Three Nationals pitchers trotted out in the fifth, and none of them could tame the bats of the Brewers, who didn't suffer an out until the ninth batter of the inning, Felipe López, hit into a fielder's choice. The Brewers improved to 61-63 and remain mired in the middle of the crowded NL Central.

The Nationals (44-81) had received a solid outing from starter Collin Balester, who in six previous starts this season was 1-3 with an ERA of 6.75. Against the Brewers he crafted five scoreless innings, in which he struck out six and gave up just two hits. But in the sixth, he gave up four consecutive hits, including a double to Frank Catalanatto and a home run to Ryan Braun, whose 27th homer of the season was a two-run shot that set the tone for the rest of the inning. Balester was quickly replaced by Jason Bergmann, who faced just two batters before giving way to Ron Villone who allowed up a base hit to pinch hitter Jody Gerut before settling in, forcing López to hit into the fielder's choice and striking out Catalanatto and Braun.

The damage was not pretty, and if the Nationals opt to lift the bandage and revisit what went wrong in the sixth inning they will see a string of hits that might seem endless but actually stopped at six.
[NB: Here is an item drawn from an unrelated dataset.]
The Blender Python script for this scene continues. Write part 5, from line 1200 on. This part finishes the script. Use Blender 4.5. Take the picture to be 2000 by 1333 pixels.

The deluge was not perpetuated by the Nationals; there were no errors or particularly alarming miscues. Bergmann recorded a wild pitch that allowed runners to advance, but it was bats of the Brewers that actually drove in runs.

The Brewers, on the other hand, pulled their starter before the bottom of the sixth. The Nationals eked out four hits against Yovani Gallardo, managing one run that came in the second inning. Willie Harris scored on a fielder's choice after leading off the inning with a looping double to centerfield. Harris was the lone Nationals player with multiple hits, going 2 for 3.

Gallardo, whose record improved to 12-10, slammed the door after that, suffocating the Nationals and preventing them from piecing together any more runs. In his efficient five-inning appearance, Gallardo struck out eight , notably keeping consistent performers Zimmerman and Dunn at bay. Both hit home runs against the Brewers a day earlier, but on Monday both were 0 for 3.

The Nationals struck out 11 times in the game and had only one other viable scoring opportunity. It came in the third inning when Cristian Guzmán hit a soft double to shallow left field just inside the foul line. After strikeouts by Zimmerman and Dunn, Josh Willingham reached on an error and Harris walked before Wil Nieves was called out on strikes.

Jorge Sosa pitched part of the seventh and the eighth innings for the Nationals, giving up a solo homer to Gerut in the eighth.